Wednesday 6 October 2021

A first time PSLE mama

Today I celebrate the daughter's hard work for the past 6 years in primary school, I celebrate surviving this journey with her as a first time PSLE mama, and I celebrate keeping tuition out of schedule till this day. I do need to share our strategy, but will keep that for another post. On top of this celebratory mood, it's the man and my 15th wedding anniversary. How apt that it falls nicely with the daughter's last paper. 

Six primary school years may have been long, but it bolts by once your child begins primary school. Over the years, the daughter grew so much in wisdom, strength and independence. There's so much more to rejoice than just how well she conquered the exams. Just thinking of our education system, raising a kid in Singapore is no easy feat. I do deserve a pat on my shoulder on this journey done well.

PSLE is a big acronym. Every child's know. I was so filled with nervousness and worries as the exam days neared, feeling even more intense when her first paper began. It felt like I was going for the exam! But how to stay calm?! It's a nationwide exam that paves the path ahead. The better you do, the wider and brighter your options are! And of course, coming from a parent who doesn't do academic enrichment, I had our expectations very much managed, but not without the absence of worries.


PSLE is over!

First paper went well, she said it wasn't easy, but manageable. Then came Maths, my heart sank when she related that she was mentally challenged by a few questions. I felt my heart-aching for her, but I know that's how notorious our Maths has been. It's not to devastate anyone, but to distinct those who are able and unable to do, to facilitate scores differentiation when it comes to results and school selections. There's just this allocated vacancies in the popular schools, and it doesn't go to everyone. In this new scoring system, where more possible scores fall in the same Achievement Level (AL) range, there is a stronger urge to define.

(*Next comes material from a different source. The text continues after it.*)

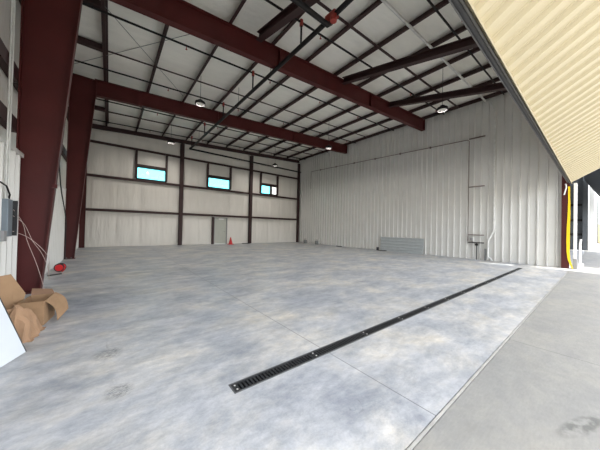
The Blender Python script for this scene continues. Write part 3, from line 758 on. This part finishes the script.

The daughter related that her classmates were in tears and upset that they couldn't do some questions, or complete the paper. This is a scene not sighted only at PSLE. It happens at all other exams, be it mid year or prelims. We have every parental right to teach and guide them through those moments, growing their mindset. The comfort here is that, majority feels the same. No one is alone.

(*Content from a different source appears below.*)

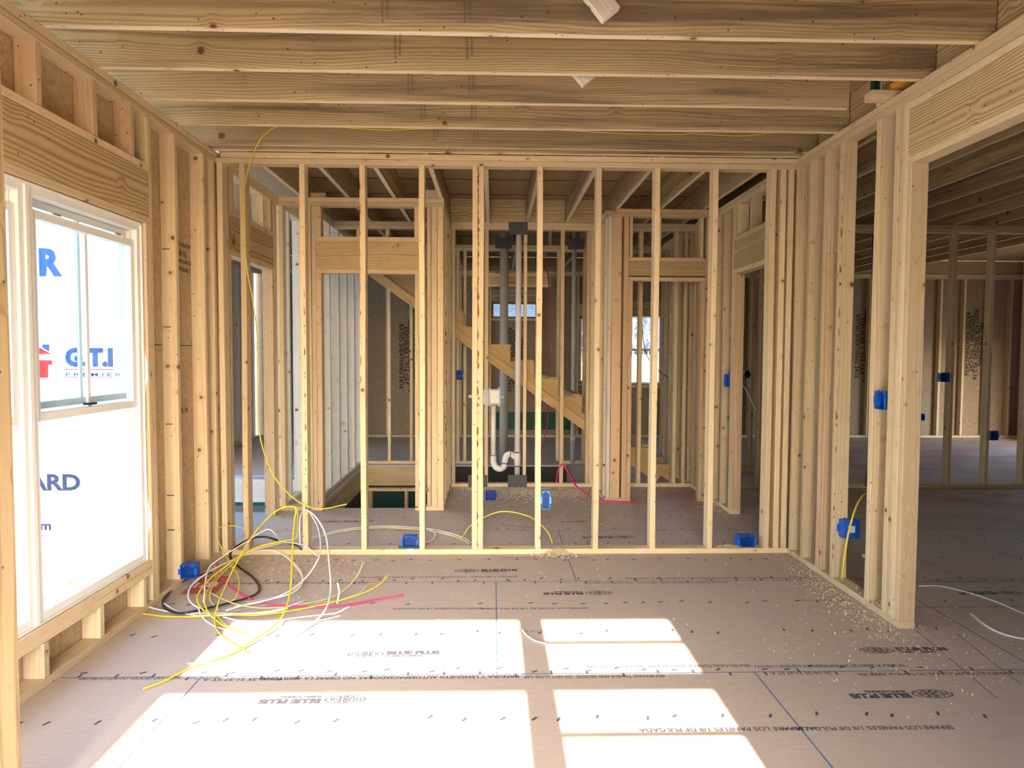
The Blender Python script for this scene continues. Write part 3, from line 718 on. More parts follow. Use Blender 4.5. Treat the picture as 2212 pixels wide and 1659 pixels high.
# --- right closet
wt = thing('stud_wall', 'pinkish stud wall with the right closet doorway', 'stud wall', (1.57, 6.47, 0))
Y2 = 6.43; W = Wall(wt, 'x', Y2, Y2 + T4, mat='pink')
W.b('top_plate', 1.15, XR, ZC - PL, ZC - .001); W.b('top_plate', 1.062, XR, ZC - 2 * PL, ZC - PL - .001); W.b('bottom_plate', 1.062, 1.312, .0005, PL); W.b('bottom_plate', 1.965, XR, .0005, PL)
W.b('stud', 1.078, 1.110, PL, ZC - 2 * PL, 'pale'); W.b('stud', 1.113, 1.203, PL, ZC - 2 * PL, 'pink'); W.b('stud', 1.222, 1.270, PL, ZC - 2 * PL); W.b('stud', 1.272, 1.311, PL, 2.098)
W.b('stud', 1.963, 1.999, PL, 2.098); W.b('stud', 2.001, 2.039, PL, ZC - 2 * PL)
W.b('header_plate', 1.272, 2.0, 2.10, 2.136, 'stud'); W.b('header', 1.272, 2.0, 2.148, 2.283, 'header'); W.b('header_plate', 1.272, 2.0, 2.284, 2.321, 'stud')
for c in (1.291, 1.558, 1.96): W.stud(c, 2.322, w=.03, mat='stud', name='cripple_stud')
wt = thing('stud_wall', 'short side wall of the right closet running back to the rear wall', 'stud wall', (1.1, 6.8, 0))
W = Wall(wt, 'y', 1.062, 1.15); W.plates(6.52, 7.145)
for y in (6.55, 6.82, 7.12): W.stud(y)

# --- hall right wall
wt = thing('stud_wall', 'right hall wall framed round a doorway with a strongly figured header', 'stud wall', (XR + .04, 5.6, 0))
W = Wall(wt, 'y', XR, XR + T4)
W.plates(4.84, 8.5, bottom=((5.92, 8.5),))
W.header(4.93, 5.955, 2.112, 2.436, crip=(5.18, 5.58, 5.87)); W.stud(4.935, z0=.001, z1=2.11); W.stud(4.895)
W.stud(5.935, z0=PL, z1=2.111, w=.036, mat='pink'); W.stud(5.973); W.stud(6.21); W.stud(6.40)
for y in (6.56, 6.8, 7.1, 7.3, 7.7, 8.1): W.stud(y)

# --- stair side wall
wt = thing('stud_wall', 'pale stud wall along the left side of the open stairwell', 'stud wall', (-1.69, 7.5, 0))
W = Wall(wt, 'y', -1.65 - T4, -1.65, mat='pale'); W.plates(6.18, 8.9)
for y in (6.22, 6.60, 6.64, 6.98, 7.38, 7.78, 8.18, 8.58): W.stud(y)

# --- wall on the far side of the stair
wt = thing('stud_wall', 'stud frame beyond the stair, in front of the far windows', 'stud wall', (.5, 8.7, 0))
YF = 8.66; W = Wall(wt, 'x', YF, YF + T4)
W.plates(-1.64, 2.9, bottom=((-1.64, -.2), (.9, 1.3)))
for u in (989, 1004, 1205, 1214, 1262, 1344, 1440, 1472): W.stud(ony(u, 800, YF).x)
W.stud(ony(840, 800, YF).x); W.stud(ony(888, 800, YF).x); W.header(-.28, .72, 2.25, 2.42, crip=(-.1, .3, .6))
wt = thing('stud_wall', 'lone stud frame in the far room right of the far window', 'stud wall', (2.3, 9.3, 0))
W = Wall(wt, 'x', 9.25, 9.34)
p = onz(1438, 985); W.plates(p.x - .1, p.x + 1.2, bottom=((p.x - .06, p.x + .06),)); W.b('stud', p.x - .05, p.x + .05, PL, ZC - 2 * PL); W.stud(p.x + .5); W.stud(p.x + .9); W.stud(p.x + .3)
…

Not that questions set were out of syllabus, they were a test of learnt concepts with in-depth thinking skill. I've to say though, luck plays some part in the years they do their PSLE. Some years, we do not even get any uproar from parents and some years, we hear noise. Exams are not meant to be easy that everyone aces it the same way. It has to be distinct. No doubt, the years have not been easy with much disruptions to curriculum plans and lessons. But I wouldn't be content if the kids did an easier PSLE based on compassionate grounds. On the other hand, why aren't parents blaming their tuition centres for not preparing the kids well? The amount of fees have to justify right?! I wasn't upset, or outrage at all. It's just the way things are when we try to be rational about it. Rather than trying to find excuses or fault.

We can take the opportunity to teach resilience, not blame. Resilience is such a powerful trait that encompasses the elements of self-control, emotional awareness, positivity, reasoning, self care, patience and so many more! It's key to positive character building. In midst of teaching our child, we learn in the process too. We learn to choose our words and reactions meaningfully. Are we mindful in speaking encouragement and kindness to our dejected child? It's definitely not the time to bring forth the tiger in us. Praise should be made culture in parenting.

The last we want to exemplify is to fault find in others and on the things that won't change. Be it the course of an event or outcome. If it does, it sets an unpleasant precedence for the PSLEs ahead. Anyway, what goes behind any consideration is not something visible to us. Instead, let's focus on helping our kids take responsibility and learning into their own hands, grow in strength, resilience and most importantly kindness. Have good thoughts and speak uplifting words. The world is harsher than this math paper. Life did not promise a bed of roses.  

To our surprise, the daughter gave us softie and 'Thank You' card each. For guiding and encouraging her through the years to this day.

Thank you cards the daughter gave us
 

Let's raise a generation of strong and kind warriors! Where each trial, test and exam is a new found maturity for our child. 

What's over is unchangeable. Celebrate because both child and parents have partnered hard. While Helen and Ivan are busy weighing their coins, we shall take time to do the things we really enjoy before life starts getting busy again next year. Consider now till the release of results, what our expectations are and how will we manage them. I'm sure another nervous mama as we near that day! Let's always remember that love is unconditional, whatever the grades are.